Dependendo do nosso temperamento ou disposição, que podem mudar conforme as circunstâncias, buscamos em certo modo ouvir do outro aquilo que nos convém, aquilo que vem ao encontro das nossas ideias, uma espécie de afinidade ao raciocínio. Como se a vida pudesse ser uma receita de pão perfeito…
Nesse sentido, estar inclinado a querer um papo sobre liberdade com um sujeito que estava preso possui o status de atualizar nossos princípios e sentidos na vida. Querer aprender com quem nos pode oferecer algo diferente nos torna maior.

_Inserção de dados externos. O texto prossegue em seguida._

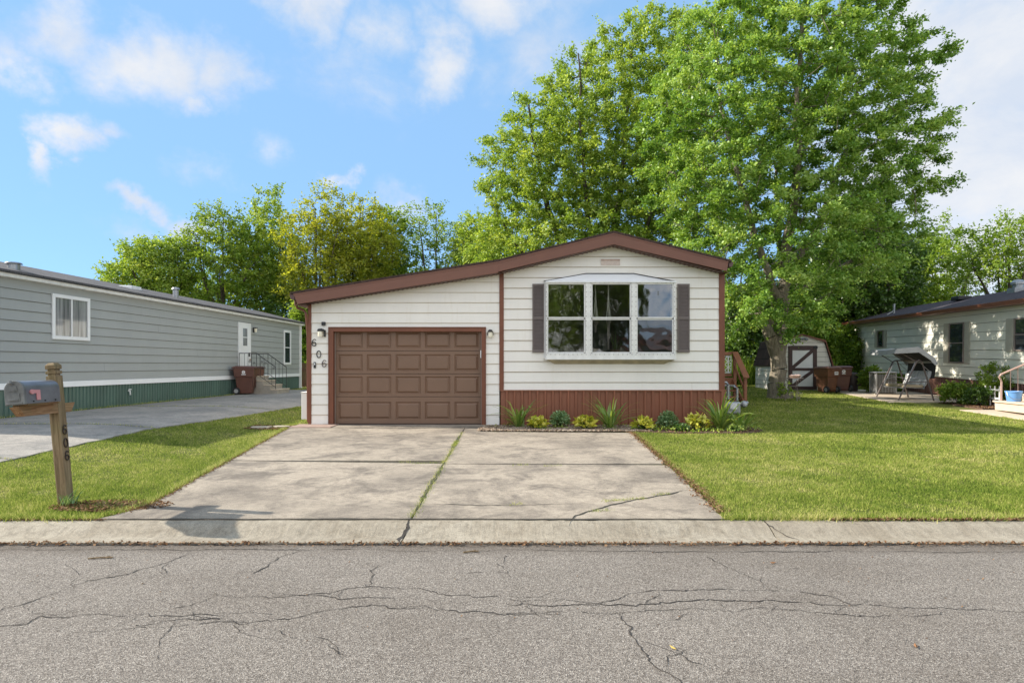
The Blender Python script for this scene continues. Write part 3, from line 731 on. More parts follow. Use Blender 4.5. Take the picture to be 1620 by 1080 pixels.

O nosso papel enquanto cidadão e a responsabilidade sobre nossos atos são deveres individuais mas que convergem em um mundo social justo e harmonioso. Dentro desta conversa me dou conta de que eu poderia ser/estar preso um dia e que só de pensar sobre, me imagino incapaz de sobreviver em um ambiente recluso. O mais relevante do diálogo com uma pessoa que cumpriu pena é aprender com ela que a liberdade não tem preço. Não importa quanto o dinheiro, status ou o poder tornem uma pessoa importante, satisfeita ou feliz a liberdade de ir e vir é o maior valor a ser conquistado. Nós podemos nos prender a condição de querermos ser reconhecidos, bem quistos, felizes e colocarmos estes atributos a frente das consequências, contudo quando se ouve de uma pessoa que passou dias, meses, anos afastado do convívio com a sociedade, não consigo traduzir a relevância do poder de se sentir livre.
Talvez o maior aprisionamento em nossas vidas seja quando nos sentimos com algum poder capaz de eliminar o Outro seja ele quem for. Não somos fortes se isso faz de um Outro um ser inferior a nós. Somos responsáveis pelas nossas vidas e em parte podemos ser motivo e força de transformação do mundo. Criamos as nossas prisões e habitamos elas cotidianamente, está em nós mesmos e em nossas atitudes produzirmos formas individuais e coletivas de combatermos todas as formas de opressão e violência.
Em tempos de ódio, ganância e crise saibamos que compartilhar um pão dormido que seja não muda o todo mas faz das pequenas partes uma parte melhor do todo. Afinal, quem somos nós na fila do pão?